## MATERIALS PROVIDED
## Start
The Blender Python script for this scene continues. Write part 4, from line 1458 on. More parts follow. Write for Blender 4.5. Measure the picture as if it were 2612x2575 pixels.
## End
## Start
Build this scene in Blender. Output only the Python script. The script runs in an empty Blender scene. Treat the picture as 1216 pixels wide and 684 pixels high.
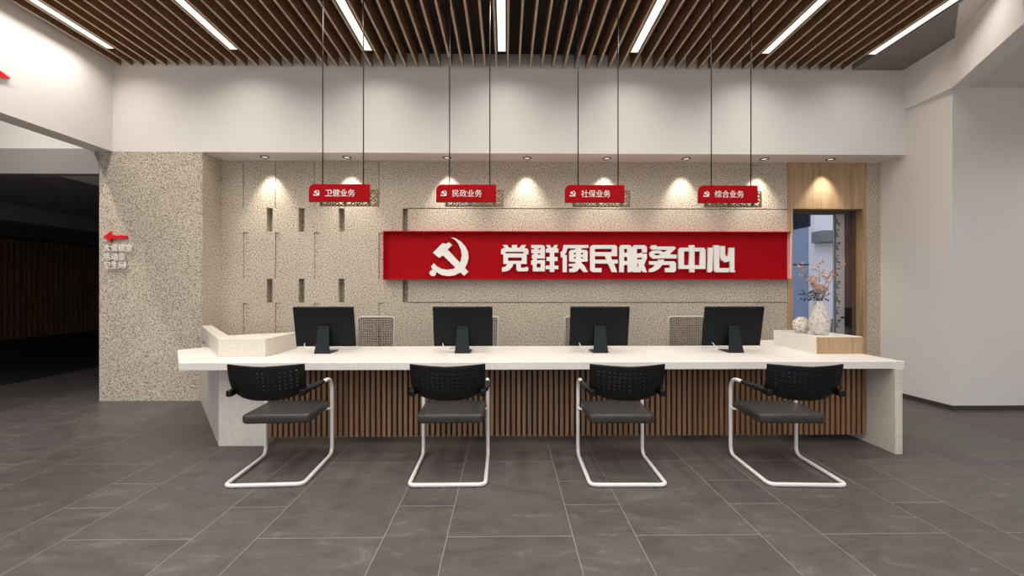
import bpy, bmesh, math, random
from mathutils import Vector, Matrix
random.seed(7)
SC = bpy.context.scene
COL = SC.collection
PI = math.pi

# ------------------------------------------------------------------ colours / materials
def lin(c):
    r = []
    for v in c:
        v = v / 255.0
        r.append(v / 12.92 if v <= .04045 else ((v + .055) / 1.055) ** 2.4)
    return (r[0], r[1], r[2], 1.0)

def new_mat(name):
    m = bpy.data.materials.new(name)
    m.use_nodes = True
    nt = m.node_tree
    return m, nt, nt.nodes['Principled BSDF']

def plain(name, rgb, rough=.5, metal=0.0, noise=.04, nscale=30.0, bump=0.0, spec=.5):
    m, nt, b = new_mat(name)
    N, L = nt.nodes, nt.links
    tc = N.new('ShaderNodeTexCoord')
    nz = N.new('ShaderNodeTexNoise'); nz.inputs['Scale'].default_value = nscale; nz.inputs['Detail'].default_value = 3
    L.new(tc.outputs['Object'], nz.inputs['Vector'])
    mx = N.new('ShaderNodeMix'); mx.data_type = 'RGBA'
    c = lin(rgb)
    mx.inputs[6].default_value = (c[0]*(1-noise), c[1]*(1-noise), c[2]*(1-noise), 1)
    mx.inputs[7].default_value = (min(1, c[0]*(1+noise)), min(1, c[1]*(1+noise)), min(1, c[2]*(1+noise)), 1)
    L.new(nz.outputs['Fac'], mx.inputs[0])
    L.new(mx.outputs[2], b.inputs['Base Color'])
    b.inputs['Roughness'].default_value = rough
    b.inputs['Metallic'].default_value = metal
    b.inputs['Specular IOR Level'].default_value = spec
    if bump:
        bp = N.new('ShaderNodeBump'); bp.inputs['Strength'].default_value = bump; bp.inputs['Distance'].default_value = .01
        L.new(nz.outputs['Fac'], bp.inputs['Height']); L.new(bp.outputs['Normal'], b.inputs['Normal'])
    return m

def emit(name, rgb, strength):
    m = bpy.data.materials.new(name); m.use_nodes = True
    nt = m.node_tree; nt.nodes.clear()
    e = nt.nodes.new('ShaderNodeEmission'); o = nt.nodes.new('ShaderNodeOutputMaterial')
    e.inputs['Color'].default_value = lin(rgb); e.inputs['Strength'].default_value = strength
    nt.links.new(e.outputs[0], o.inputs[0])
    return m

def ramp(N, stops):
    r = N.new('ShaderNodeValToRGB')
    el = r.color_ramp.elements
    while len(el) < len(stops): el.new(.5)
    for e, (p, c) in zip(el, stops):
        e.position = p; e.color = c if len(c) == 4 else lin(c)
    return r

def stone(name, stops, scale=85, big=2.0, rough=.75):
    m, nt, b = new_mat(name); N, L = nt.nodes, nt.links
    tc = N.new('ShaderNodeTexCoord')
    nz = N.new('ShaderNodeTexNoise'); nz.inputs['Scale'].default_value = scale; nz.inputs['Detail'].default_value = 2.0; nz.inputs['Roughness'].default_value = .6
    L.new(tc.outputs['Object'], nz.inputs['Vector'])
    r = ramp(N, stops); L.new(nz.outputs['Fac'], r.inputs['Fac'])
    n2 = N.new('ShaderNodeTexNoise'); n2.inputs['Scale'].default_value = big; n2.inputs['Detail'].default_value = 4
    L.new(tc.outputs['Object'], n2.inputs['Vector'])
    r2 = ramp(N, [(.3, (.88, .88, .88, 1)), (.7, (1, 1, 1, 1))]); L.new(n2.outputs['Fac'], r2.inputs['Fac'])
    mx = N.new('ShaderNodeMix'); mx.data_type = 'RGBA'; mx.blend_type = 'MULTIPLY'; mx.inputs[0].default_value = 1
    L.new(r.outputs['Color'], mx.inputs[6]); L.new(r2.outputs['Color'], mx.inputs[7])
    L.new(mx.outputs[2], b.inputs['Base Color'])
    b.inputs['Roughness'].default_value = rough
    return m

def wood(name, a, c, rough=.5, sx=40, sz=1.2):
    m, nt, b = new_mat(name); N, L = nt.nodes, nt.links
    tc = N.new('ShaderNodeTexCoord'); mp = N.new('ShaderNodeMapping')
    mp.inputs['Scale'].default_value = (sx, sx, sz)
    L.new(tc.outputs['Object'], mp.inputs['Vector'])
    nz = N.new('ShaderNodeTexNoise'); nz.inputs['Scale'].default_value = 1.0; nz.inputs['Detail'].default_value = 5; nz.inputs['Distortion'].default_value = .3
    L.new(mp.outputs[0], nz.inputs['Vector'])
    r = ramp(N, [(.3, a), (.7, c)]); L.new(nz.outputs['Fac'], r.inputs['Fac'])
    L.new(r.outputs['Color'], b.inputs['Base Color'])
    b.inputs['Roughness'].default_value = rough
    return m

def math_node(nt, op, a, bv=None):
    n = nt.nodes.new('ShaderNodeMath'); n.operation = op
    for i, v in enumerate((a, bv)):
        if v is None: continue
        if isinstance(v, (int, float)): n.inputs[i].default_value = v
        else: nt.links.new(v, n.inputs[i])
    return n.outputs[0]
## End
## THE PROBLEM
Your first line is the one with "Build this scene", and your last is the one with "return m, nt, nt.nodes['Principled BSDF']". Copy those and every line between them exactly, without any pictures.

## IN RESPONSE
Build this scene in Blender. Output only the Python script. The script runs in an empty Blender scene. Treat the picture as 1216 pixels wide and 684 pixels high.
import bpy, bmesh, math, random
from mathutils import Vector, Matrix
random.seed(7)
SC = bpy.context.scene
COL = SC.collection
PI = math.pi

# ------------------------------------------------------------------ colours / materials
def lin(c):
    r = []
    for v in c:
        v = v / 255.0
        r.append(v / 12.92 if v <= .04045 else ((v + .055) / 1.055) ** 2.4)
    return (r[0], r[1], r[2], 1.0)

def new_mat(name):
    m = bpy.data.materials.new(name)
    m.use_nodes = True
    nt = m.node_tree
    return m, nt, nt.nodes['Principled BSDF']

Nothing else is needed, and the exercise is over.